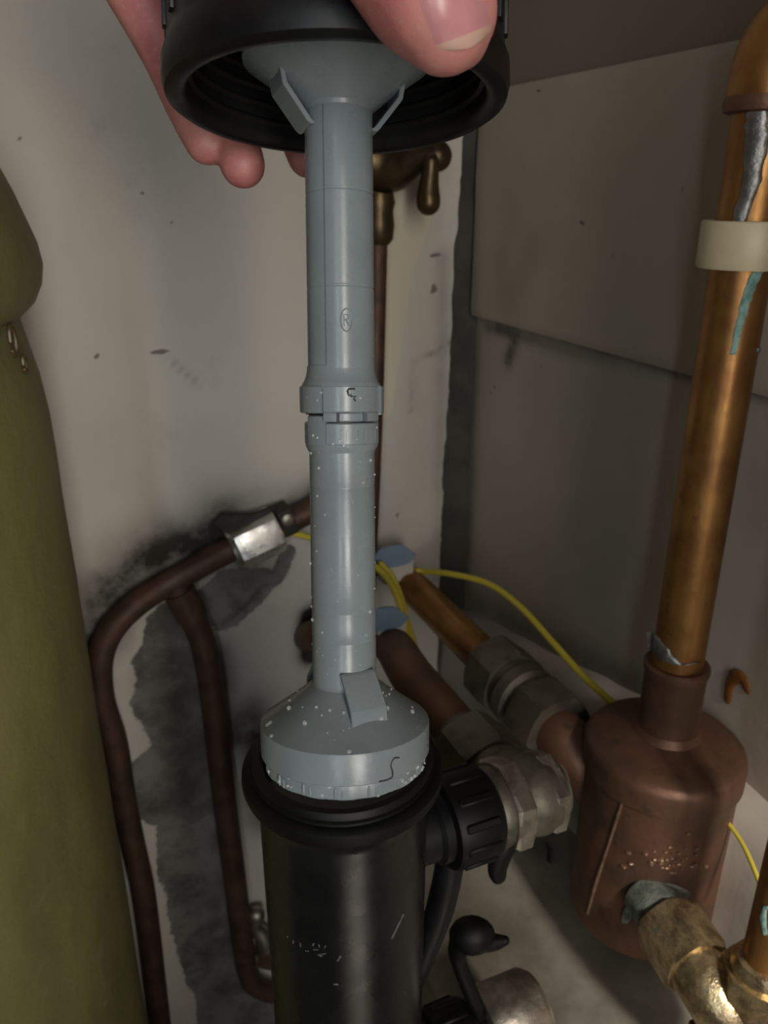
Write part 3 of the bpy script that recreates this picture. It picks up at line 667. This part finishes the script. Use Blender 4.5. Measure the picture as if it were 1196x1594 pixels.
# tube lengths
def grooves(a, b, at, r0, r1):
    prof = [(r0, a)]
    for g in sorted(at):
        f = (g-a)/(b-a); r_ = r0+(r1-r0)*f; prof += [(r_, g-.45), (r_-.14, g-.15), (r_-.14, g+.15), (r_, g+.45)]
    return prof+[(r1, b)]
bm = B(); pr = grooves(sF-2, s1_, [s_of(y) for y in (755, 945, 990)], 9.9, 9.75); closed(pr, TW, bm, seg=64); obj('sleeve_tube', bm, GREY, wand, 30)
bm = B(); pr = grooves(s_of(588), sU+2, [s_of(y) for y in (305, 450)], 10.0, 9.75)
rf = lambda a: 1.0 if -21 <= ((a+180) % 360)-180 <= 118 else .968
closed(pr, TW, bm, seg=90, rf=rf); up_tube = obj('sleeve_tube', bm, GREY, wand, 14)
# small moulded emblem on the tube: an oval ring with strokes
bm = B(); ce = s_of(503); a0 = 13
ring = [wp(10.0, a0+9*math.cos(k), ce+3.1*math.sin(k)) for k in np.linspace(0, 2*math.pi, 25)]
tube(bm, ring, .22, 6, 0)
for q in ([(-4, -1.6), (-4, 1.6), (3, 1.4), (3.5, .4), (-4, 0)], [(-1, 0), (4, -1.6)]): tube(bm, [wp(10.0, a0+x, ce+y) for x, y in q], .2, 6, 0)
obj('moulded_emblem', bm, GREY, up_tube)
# coupling
bm = B(); closed([(9.9, s_of(570)), (10.05, s_of(577)), (10.4, s_of(586)), (11.0, s_of(594)), (11.7, s_of(600)), (11.7, s_of(606))][::-1], TW, bm, seg=64); obj('coupling_shoulder', bm, GREY, wand)
def shell(bm, r0, r1, sa, sb, a0, a1, seg=20, bev=.35):
    lathe(bm, TW, [(r0, sa), (r1-bev, sa), (r1, sa+bev), (r1, sb-bev), (r1-bev, sb), (r0, sb)], seg, a0, a1)
bm = B(); lo, hi = s_of(645), s_of(601)
shell(bm, 9.4, 12.3, s_of(642), hi, -112, -24)                      # left lug
shell(bm, 9.4, 11.9, s_of(641), hi, -22.5, 68)
shell(bm, 9.4, 11.9, s_of(655), s_of(640.5), -22.5, -4, 8); shell(bm, 9.4, 11.9, s_of(655), s_of(640.5), 42, 68, 8)
shell(bm, 9.4, 12.6, s_of(644), hi, 70, 96, 8)
shell(bm, 9.4, 12.2, s_of(646), hi, 98, 246, 30)
obj('bayonet_collar', bm, GREY, wand, 30)
bm = B(); shell(bm, 9.2, 11.35, s_of(690), s_of(657), -20, 76, 24); shell(bm, 9.2, 11.0, s_of(690), s_of(655), 77, 200, 24); shell(bm, 9.2, 11.2, s_of(692), s_of(646), -58, -21, 10); shell(bm, 9.2, 11.0, s_of(690), s_of(656), 201, 300, 20)
shell(bm, 9.2, 10.6, s_of(655), s_of(641), 0, 38, 10)
lathe(bm, TW, [(9.0, s_of(703)), (9.9, s_of(702)), (10.7, s_of(694)), (10.9, s_of(688)), (9.0, s_of(688)), (9.0, s_of(703))], 64)
obj('bayonet_ring', bm, GREY, wand, 30)
for k in range(9):
    bm = B(); box(bm, frame(wp(11.35, -6+k*8.6, (s_of(688)+s_of(664))/2), TW.to_3x3() @ V((math.sin(R(-6+k*8.6)), -math.cos(R(-6+k*8.6)), 0)), AX), 3.2, .5, .35); obj('ring_rib', bm, GREY, wand)
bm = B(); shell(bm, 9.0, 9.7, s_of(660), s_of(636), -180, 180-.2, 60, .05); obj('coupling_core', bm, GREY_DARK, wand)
bm = B()
for q in ([(22, s_of(606)), (13, s_of(606)), (11.5, s_of(609)), (13, s_of(615)), (17, s_of(615))],): tube(bm, [wp(11.95, a, s) for a, s in q], .3, 6, 0)
for q in ([(15, s_of(617)), (23, s_of(617)), (20, s_of(621)), (23, s_of(624))],): tube(bm, [wp(11.9, a, s) for a, s in q], .26, 6, 0)
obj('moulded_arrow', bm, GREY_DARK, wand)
# end discs (lower and upper are mirror twins)
def end_disc(sf, sg, band, name):
    bm = B(); h = sf
    P = [(9.7, h+sg*1.2), (10.2, h), (14, h-sg*3.2), (19, h-sg*7.0), (24, h-sg*10.6), (26.2, h-sg*12.2), (26.4, h-sg*12.9), (26.4, h-sg*(13.8+band)), (25.8, h-sg*(14.3+band)), (22, h-sg*(14.3+band))]
    closed(P, TW, bm, seg=96); return obj(name, bm, GREY, wand, 24)
low = end_disc(sF, 1, 7.6, 'end_disc'); up = end_disc(sU, -1, 6, 'end_disc')
sb = sF-14.3-7.6
bm = B(); closed([(22, sb+.5), (24.7, sb+.3), (24.9, sb-.6), (24.6, sb-4.4), (23.6, sb-5.2), (20, sb-5.4)], TW, bm, seg=96, rf=lambda a: 1+.012*(1 if (a % 22.5) < 9 else 0)); cr = obj('bayonet_ring', bm, GREY, wand, 24)
for k in range(16):
    for dd in (0, 5):
        a = k*22.5-4+dd; bm = B(); ball(bm, wp(24.8, a, sb-2.6), .5, .5, 1.9, T=TW, u=8, v=6); obj('ring_notch', bm, GREY, cr)
# keyhole slot in the rim
bm = B(); ka = 33
for q, wd in (([(ka-9, sb+.7), (ka, sb+.9), (ka+.5, sb+3)], .45), ([(ka+.5, sb+3), (ka-.5, sb+5), (ka+2, sb+6.6), (ka+6, sb+6.2)], .4)): tube(bm, [wp(26.3, a, s) for a, s in q], wd*.75, 6, 3)
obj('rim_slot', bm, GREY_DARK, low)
# clip tabs
def tab(phi, sf, sg, hw, th=1.3):
    bm = B(); q = [(9.6, 6.2), (10.7, 5.6), (17.6, -3.0), (19.2, -11.5)]
    er = TW.to_3x3() @ V((math.sin(R(phi)), -math.cos(R(phi)), 0)); et = AX.cross(er); rows = []
    for i, (r_, s) in enumerate(q):
        wv = hw*(.96 if i < 2 else 1.0)
        rows.append([bm.verts.new(P2+AX*(sf+sg*s)+er*r_+et*e*wv) for e in (-1, 1)]+[bm.verts.new(P2+AX*(sf+sg*(s-th*.5))+er*(r_-th)+et*e*wv) for e in (1, -1)])
    for a, b in zip(rows, rows[1:]):
        for k in range(4): bm.faces.new((a[k], a[(k+1) % 4], b[(k+1) % 4], b[k]))
    bm.faces.new(rows[0]); bm.faces.new(rows[-1])
    bmesh.ops.recalc_face_normals(bm, faces=bm.faces); bmesh.ops.bevel(bm, geom=list(bm.edges), offset=.25, segments=1, affect='EDGES')
    return obj('clip_tab', bm, GREY, wand, 20)
tab(27, sF, 1, 5.8); tab(207, sF, 1, 5.8)
tab(-66, sU, -1, 5.4); tab(108, sU, -1, 5.4)
# the black cap
c0 = s_of(168)
bm = B(); lathe(bm, TW, [(0, c0+40), (36, c0+40), (40.6, c0+36), (41.2, c0+30), (41.2, c0+4), (41.8, c0+1.2), (43.2, c0+.1), (45.4, c0), (47.2, c0+1.2), (47.9, c0+4), (47.7, c0+9), (46.6, c0+12), (46.2, c0+14), (46.0, c0+44), (44, c0+47.5), (38, c0+48.5), (0, c0+48.5)], 120); cap = obj('screw_cap', bm, BLACK, wand, 40)
for k in range(4):
    s = c0+7+k*5; bm = B(); lathe(bm, TW, [(41.3, s-1.2), (40.1, s-.3), (40.1, s+.3), (41.3, s+1.2), (41.3, s-1.2)], 80); obj('cap_thread', bm, BLACK, cap)
for k in range(28):
    bm = B(); a = k*360/28+4; box(bm, TW @ M.Rotation(R(a), 4, 'Z') @ M.Translation((0, -46.1, c0+30)), 3.6, 2.0, 29, .7, 2); obj('grip_rib', bm, BLACK, cap)
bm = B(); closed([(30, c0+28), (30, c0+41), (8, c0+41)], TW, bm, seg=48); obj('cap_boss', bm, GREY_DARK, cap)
# water drops clinging to the plastic
bm = B()
def drop(p, r_, n): ball(bm, p+n*r_*.15, r_, r_, r_*1.0, u=10, v=7)
for i in range(34):
    a = random.uniform(-100, 100); r_ = random.uniform(12, 26); s = sF-(r_-10.2)*.80; drop(wp(r_, a, s+.1), random.choice((.25, .35, .5, .8)), AX)
for i in range(34):
    a = random.uniform(-85, 88); y = random.uniform(700, 1040); s = s_of(y); drop(wp(9.85, a, s), random.uniform(.18, .42), AX)
for a, y, r_ in ((-78, 875, .5), (-70, 960, .6), (55, 945, .6), (60, 715, .55), (-40, 725, .5), (40, 1060, 1.2)): drop(wp(9.9, a, s_of(y)), r_, AX)
for i in range(24):
    a = random.uniform(-90, 90); drop(wp(25.1, a, sb-random.uniform(0, 4.5)), random.uniform(.3, .8), AX)
for i in range(10): drop(wp(11.5, random.uniform(-60, 70), s_of(random.uniform(662, 690))), random.uniform(.25, .5), AX)
for i in range(6): drop(wp(12, random.uniform(-100, 90), s_of(random.uniform(606, 640))), random.uniform(.25, .5), AX)
obj('water_drops', bm, WATER, wand, 0, kind='stuff')

# ------------------------------------------------------------------ the hand
def sweep(bm, L, seg=18, sub=5):
    tube(bm, [U(x, y, d) for x, y, d, r_ in L], [r_ for *_, r_ in L], seg, sub, dome=True)
bm = B()
sweep(bm, [(330, -330, 205, 17), (460, -230, 182, 15), (585, -120, 169, 12.6), (640, -45, 165, 11.4), (672, 10, 166, 11.0), (692, 45, 168, 9.2)])          # thumb
sweep(bm, [(590, -70, 168, 10), (640, 10, 168, 9.2), (668, 48, 169.5, 7.6), (690, 66, 170, 6.0)])                                                          # pulp side
sweep(bm, [(705, -10, 167, 9.0), (718, 25, 169, 8.0), (716, 60, 171, 6.4)])
sweep(bm, [(90, -190, 268, 12), (165, -85, 280, 10.5), (222, 12, 287, 10), (262, 90, 290, 9.2), (296, 165, 288, 8.9), (322, 222, 283, 7.7)])               # index
sweep(bm, [(170, -230, 276, 12), (250, -100, 286, 10.5), (310, 40, 292, 10), (345, 150, 291, 9.0), (368, 225, 285, 8.4), (378, 257, 282, 8.0)])            # middle
sweep(bm, [(260, -250, 278, 12), (340, -110, 288, 10), (415, 40, 293, 9.6), (452, 150, 291, 8.8), (472, 215, 286, 8.2), (480, 243, 284, 7.6)])             # ring
sweep(bm, [(340, -260, 274, 11), (430, -130, 285, 9), (520, 20, 290, 8.4), (560, 110, 288, 7.8), (572, 170, 284, 7)])                                      # little
wr_ = (40, -470, 236)
for e in ((100, -195, 266), (180, -235, 274), (270, -255, 276), (345, -262, 272), (330, -330, 208), (230, -330, 240)):                                     # palm
    sweep(bm, [(*wr_, 24), ((wr_[0]*.5+e[0]*.5), (wr_[1]*.5+e[1]*.5), (wr_[2]*.5+e[2]*.5), 20), (*e, 14)])
tube(bm, [U(*wr_), U(*wr_)+V((-40, -40, 25)), V((-230, 30, 190)), V((-300, -40, 230))], [24, 24, 30, 36], 24, 5, dome=True)                                 # forearm
hand = obj('person', bm, SKIN, None, 0)
bpy.context.view_layer.update()
m_ = hand.modifiers.new('remesh', 'REMESH'); m_.mode = 'VOXEL'; m_.voxel_size = .0011; m_.use_smooth_shade = True
m_ = hand.modifiers.new('smooth', 'SMOOTH'); m_.factor = .5; m_.iterations = 8
dg = bpy.context.evaluated_depsgraph_get(); me = bpy.data.meshes.new_from_object(hand.evaluated_get(dg)); hand.modifiers.clear(); hand.data = me
me.polygons.foreach_set('use_smooth', [True]*len(me.polygons))
hand['label'] = 'bare left hand gripping the black cap, thumb in front and fingertips behind'; hand['category'] = 'person'
hbase = V((0, 0, -ZO)); ROOT[hand] = hbase
# thumbnail, laid on the skin by casting sight lines from the eye onto the thumb
from mathutils.bvhtree import BVHTree
bv = BVHTree.FromPolygons([v.co.copy() for v in me.vertices], [tuple(p.vertices) for p in me.polygons])
def onhand(px, py):
    r = ray(px, py).normalized(); h = bv.ray_cast(V((0, 0, ZO/1000)), r)
    if h[0] is None: return None, None
    return V((h[0].x*1000, h[0].y*1000, h[0].z*1000-ZO)), h[1]
def nail(c, ax, side, hl, hw, name, m, z0, z1):
    """curved plate: c,ax,side in pixels on the thumb surface"""
    bm = B(); rows = []
    for i in range(13):
        f = z0+(z1-z0)*i/12; row = []
        wv = hw*(1-.10*f*f) * (1 if f < .75 else math.sqrt(max(.02, 1-((f-.75)/.26)**2)))
        for k in range(11):
            g = k/10*2-1; x = c[0]+ax[0]*f*hl+side[0]*g*wv; y = c[1]+ax[1]*f*hl+side[1]*g*wv
            p, n = onhand(x, y)
            if p is None: row.append(None); continue
            row.append((p, n, g))
        rows.append(row)
    vs = [[bm.verts.new(q[0]+q[1]*(.55*(1-q[2]**4)-.12)) if q else None for q in r] for r in rows]
    for a, b in zip(vs, vs[1:]):
        for k in range(10):
            if all((a[k], a[k+1], b[k], b[k+1])): bm.faces.new((a[k], a[k+1], b[k+1], b[k]))
    o = obj(name, bm, m, hand, 0)
    return o
A2 = V((.36, .93)).normalized(); S2 = V((A2.y, -A2.x))
nail((702, -2), A2, S2, 80, 54, 'thumbnail', NAIL, -1, .74)
nail((702, -2), A2, S2, 80, 54, 'nail_edge', NAIL_TIP, .74, 1)
recentre_c = V((sum(v.co.x for v in me.vertices), sum(v.co.y for v in me.vertices), 0))/len(me.vertices)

--------------------------------------------------

## Directive:
Look over the material above and show each line where "pixels" appears.

## Written answer:
Write part 3 of the bpy script that recreates this picture. It picks up at line 667. This part finishes the script. Use Blender 4.5. Measure the picture as if it were 1196x1594 pixels.
    """curved plate: c,ax,side in pixels on the thumb surface"""